Oireachtas Joint and Select Committees

Thursday, 24 September 2015

Joint Oireachtas Committee on the Implementation of the Good Friday Agreement

Outstanding Legacy Issues affecting Victims and Relatives in Northern Ireland: Discussion

9:30 am

Mr. Kenny Donaldson:

I would like to pick up on Deputy Seán Conlan's question. Deputy Conlan is a neighbour of mine. I am in south Armagh and, as such, am just over the road from him. I note what we are trying to do to broaden awareness around issues in those areas. We have developed three Border trail routes in Fermanagh which brings out groupings and re-examines the issues in those particular areas. We have engaged with schools, faith groups and a range of other organisations. An example is the Cavan Inter-Faith Group, and there are other groupings, including a gardening and allotments group, believe it or not, which came down. We are very conscious of the issue of young people being pulled back into these problems and, as such, are trying to reach 13, 14 and 15 year olds in particular to bring them out and give them in cold and stark terms the consequences in reality of what they may have in mind. We talked about the agreement and the absolute insistence people had at that time around decommissioning. I was only a young fellow of 16 or 17 and I always believed that decommissioning of the weaponry was not the issue. The issue was the decommissioning of the mindset that wanted to use that weaponry. The problem is that, 20 years on, that still has not been fully decommissioned. That is the problem, because guns and bombs can be obtained within a very short timespan. It is the willingness to use them that is the problem. We take those issues very seriously in terms of trying to break the cycle.

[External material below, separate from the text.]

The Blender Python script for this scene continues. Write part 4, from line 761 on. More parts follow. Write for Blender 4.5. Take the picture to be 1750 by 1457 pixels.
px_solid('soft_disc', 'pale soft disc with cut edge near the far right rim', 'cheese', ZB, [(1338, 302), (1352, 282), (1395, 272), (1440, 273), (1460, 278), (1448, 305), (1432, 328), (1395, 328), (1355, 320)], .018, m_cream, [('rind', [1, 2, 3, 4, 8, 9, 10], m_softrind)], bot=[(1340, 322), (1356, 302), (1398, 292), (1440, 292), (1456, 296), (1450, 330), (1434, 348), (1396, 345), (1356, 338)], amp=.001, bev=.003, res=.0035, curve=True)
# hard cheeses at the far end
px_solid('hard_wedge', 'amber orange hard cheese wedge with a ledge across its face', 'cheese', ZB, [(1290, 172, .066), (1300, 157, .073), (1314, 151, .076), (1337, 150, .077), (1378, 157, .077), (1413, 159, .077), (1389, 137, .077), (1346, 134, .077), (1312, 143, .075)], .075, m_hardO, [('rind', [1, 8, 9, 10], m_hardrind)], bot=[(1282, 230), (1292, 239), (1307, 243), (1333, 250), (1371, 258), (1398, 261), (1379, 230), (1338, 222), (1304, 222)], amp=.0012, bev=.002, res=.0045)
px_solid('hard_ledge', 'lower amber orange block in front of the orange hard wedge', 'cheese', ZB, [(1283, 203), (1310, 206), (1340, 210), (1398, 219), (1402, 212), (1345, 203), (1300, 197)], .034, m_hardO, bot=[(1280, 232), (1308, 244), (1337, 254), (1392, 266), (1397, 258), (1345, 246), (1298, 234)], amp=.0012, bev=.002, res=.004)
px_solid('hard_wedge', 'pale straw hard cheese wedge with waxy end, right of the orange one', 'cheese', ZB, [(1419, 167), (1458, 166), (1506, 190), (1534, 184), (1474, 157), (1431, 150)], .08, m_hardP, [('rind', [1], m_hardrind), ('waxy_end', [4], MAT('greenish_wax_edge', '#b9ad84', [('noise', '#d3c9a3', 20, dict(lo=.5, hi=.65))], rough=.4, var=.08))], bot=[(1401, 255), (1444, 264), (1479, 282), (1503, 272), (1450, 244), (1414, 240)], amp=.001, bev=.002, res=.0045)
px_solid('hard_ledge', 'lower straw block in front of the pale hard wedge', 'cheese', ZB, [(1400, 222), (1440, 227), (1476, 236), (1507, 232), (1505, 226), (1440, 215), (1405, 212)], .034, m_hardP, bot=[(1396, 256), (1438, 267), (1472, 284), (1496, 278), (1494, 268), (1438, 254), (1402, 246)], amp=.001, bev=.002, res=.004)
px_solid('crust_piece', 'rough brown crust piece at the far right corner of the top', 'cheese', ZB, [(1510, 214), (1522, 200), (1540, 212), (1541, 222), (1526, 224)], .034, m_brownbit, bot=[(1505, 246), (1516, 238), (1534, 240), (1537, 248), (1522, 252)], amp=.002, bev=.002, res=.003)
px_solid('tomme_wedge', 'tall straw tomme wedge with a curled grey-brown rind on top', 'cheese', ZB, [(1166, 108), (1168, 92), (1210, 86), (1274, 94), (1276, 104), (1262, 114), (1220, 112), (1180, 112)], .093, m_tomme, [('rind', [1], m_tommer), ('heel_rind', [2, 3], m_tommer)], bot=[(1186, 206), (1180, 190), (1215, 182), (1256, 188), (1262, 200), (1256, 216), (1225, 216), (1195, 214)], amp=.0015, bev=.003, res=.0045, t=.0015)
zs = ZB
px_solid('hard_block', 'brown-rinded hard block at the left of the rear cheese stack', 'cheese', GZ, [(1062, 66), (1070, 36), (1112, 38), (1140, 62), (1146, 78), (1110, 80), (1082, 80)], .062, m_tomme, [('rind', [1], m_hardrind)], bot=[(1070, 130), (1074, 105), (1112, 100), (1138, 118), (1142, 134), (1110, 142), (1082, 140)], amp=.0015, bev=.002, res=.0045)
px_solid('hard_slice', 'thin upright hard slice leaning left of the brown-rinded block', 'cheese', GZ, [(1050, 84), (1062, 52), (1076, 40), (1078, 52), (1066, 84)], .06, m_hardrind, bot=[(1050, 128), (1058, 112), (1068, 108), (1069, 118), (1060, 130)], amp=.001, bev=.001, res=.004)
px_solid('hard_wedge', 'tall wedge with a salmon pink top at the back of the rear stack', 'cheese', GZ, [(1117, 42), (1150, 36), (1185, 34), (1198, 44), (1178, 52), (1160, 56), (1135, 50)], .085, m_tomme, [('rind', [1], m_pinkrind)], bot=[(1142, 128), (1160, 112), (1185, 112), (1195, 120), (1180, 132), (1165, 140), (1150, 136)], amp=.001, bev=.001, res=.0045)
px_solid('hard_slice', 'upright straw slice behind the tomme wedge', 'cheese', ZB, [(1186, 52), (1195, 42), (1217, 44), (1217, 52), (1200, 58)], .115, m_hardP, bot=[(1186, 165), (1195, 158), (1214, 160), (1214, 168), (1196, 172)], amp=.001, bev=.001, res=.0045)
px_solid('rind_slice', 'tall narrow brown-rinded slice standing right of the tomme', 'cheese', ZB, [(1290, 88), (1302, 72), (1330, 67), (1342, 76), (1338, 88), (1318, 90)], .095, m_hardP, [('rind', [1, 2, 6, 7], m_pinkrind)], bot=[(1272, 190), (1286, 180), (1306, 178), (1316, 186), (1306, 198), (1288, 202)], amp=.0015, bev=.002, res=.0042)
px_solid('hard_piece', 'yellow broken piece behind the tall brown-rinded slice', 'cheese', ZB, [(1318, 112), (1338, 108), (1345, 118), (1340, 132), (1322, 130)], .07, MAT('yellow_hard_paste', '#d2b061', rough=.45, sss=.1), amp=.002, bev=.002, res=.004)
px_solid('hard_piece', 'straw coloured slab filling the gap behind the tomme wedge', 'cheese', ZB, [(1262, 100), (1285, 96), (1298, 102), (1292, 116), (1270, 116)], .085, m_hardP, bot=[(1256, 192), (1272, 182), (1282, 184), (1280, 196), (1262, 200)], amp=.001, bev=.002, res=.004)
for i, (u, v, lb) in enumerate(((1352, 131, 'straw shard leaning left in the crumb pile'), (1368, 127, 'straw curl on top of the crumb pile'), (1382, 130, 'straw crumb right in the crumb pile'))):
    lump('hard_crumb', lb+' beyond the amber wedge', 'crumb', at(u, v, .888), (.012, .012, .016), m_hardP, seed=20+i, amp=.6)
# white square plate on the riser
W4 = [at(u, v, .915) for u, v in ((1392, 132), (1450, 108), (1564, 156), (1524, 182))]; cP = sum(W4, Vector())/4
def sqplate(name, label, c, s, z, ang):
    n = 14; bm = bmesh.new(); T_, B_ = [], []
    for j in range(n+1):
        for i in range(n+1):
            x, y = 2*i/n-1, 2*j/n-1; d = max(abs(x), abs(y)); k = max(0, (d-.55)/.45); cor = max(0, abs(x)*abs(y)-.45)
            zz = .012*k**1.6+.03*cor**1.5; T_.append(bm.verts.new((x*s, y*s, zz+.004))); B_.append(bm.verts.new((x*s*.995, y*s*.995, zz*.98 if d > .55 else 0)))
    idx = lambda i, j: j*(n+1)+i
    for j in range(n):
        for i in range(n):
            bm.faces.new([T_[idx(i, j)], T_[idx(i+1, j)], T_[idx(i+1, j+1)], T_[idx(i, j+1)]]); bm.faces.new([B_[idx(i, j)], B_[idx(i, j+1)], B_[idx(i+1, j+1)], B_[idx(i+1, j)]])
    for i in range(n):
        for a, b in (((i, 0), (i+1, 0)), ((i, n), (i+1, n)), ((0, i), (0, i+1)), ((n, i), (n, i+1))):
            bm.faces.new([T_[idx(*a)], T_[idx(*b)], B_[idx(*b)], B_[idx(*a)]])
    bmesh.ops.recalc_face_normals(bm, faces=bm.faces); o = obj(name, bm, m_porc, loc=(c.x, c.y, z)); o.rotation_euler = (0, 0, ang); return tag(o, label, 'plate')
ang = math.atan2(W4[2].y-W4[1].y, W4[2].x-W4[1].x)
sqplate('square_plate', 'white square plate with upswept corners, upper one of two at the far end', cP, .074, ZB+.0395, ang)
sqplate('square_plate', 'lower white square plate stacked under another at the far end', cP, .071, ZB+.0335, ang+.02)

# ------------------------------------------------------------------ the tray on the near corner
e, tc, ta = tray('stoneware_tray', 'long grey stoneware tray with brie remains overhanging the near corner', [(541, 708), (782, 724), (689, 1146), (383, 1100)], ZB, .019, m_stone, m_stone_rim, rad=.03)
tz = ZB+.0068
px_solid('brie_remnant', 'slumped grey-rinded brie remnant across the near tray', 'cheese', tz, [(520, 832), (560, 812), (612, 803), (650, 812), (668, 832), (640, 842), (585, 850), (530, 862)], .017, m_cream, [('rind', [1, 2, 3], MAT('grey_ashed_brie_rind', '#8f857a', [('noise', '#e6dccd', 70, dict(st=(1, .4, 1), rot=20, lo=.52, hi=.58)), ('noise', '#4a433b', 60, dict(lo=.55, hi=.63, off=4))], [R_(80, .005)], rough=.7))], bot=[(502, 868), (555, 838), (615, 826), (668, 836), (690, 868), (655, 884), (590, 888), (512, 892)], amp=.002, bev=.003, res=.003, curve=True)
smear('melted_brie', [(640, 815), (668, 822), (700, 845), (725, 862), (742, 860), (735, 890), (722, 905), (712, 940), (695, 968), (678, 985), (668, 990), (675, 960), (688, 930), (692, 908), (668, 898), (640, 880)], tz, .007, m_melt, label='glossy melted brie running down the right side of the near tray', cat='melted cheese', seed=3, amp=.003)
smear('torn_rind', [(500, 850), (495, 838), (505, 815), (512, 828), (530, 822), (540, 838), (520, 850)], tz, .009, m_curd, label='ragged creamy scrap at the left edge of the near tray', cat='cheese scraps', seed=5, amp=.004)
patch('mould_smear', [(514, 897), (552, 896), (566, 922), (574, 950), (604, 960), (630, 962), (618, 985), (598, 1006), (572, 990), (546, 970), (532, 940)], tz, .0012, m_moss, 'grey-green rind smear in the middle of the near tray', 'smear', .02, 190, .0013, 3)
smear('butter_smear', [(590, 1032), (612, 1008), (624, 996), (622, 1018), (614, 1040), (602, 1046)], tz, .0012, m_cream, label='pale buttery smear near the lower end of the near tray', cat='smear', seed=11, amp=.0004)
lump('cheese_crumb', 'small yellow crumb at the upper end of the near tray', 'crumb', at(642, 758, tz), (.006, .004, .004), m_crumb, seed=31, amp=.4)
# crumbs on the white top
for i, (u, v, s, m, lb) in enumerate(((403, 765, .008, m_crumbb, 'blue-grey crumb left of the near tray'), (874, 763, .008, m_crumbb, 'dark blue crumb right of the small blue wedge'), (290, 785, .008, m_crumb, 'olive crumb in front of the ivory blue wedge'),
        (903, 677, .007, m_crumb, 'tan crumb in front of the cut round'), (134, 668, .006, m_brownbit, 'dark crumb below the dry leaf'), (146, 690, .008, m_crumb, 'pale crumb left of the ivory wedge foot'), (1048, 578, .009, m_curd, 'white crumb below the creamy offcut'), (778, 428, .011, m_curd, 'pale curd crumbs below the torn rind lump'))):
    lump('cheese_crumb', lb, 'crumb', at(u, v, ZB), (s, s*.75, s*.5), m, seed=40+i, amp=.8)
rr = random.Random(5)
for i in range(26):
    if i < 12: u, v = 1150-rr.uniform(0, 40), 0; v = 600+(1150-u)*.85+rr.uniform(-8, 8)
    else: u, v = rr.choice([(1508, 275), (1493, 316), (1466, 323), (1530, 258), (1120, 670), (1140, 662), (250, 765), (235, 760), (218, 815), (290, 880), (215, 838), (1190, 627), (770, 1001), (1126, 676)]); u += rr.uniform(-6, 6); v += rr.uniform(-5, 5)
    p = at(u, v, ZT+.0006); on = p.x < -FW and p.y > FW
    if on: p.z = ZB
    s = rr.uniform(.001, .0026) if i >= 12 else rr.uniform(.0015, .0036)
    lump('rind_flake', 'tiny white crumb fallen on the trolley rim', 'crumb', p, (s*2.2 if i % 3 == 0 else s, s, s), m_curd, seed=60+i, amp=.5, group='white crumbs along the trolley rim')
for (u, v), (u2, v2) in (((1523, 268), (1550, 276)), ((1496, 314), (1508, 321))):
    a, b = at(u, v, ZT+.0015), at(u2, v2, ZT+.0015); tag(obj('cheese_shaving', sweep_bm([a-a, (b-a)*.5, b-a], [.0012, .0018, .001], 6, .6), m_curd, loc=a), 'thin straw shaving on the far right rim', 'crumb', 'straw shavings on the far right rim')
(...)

There is goodwill among people south of the Border to engage with these issues. When we bring folk out, there is no politics and no glamorisation around what happened. There is no beefing it up, and it is told in very stark terms. Our organisation comes from a position that whomever was murdered, it was wrong. There is no justification for taking the life of another. That leads me on to the point Mr. Ian Bothwell made earlier. Until we get to a point at which minorities within communities are viewed as valued neighbours, as opposed to tolerated guests, we are going nowhere. That is the problem right across society, whether one is in a majority Protestant or a majority Roman Catholic community. Until the minority is valued by that majority community as having a place and adding to the area, one is going nowhere. Balkanisation will be rued by a majority on the day it happens.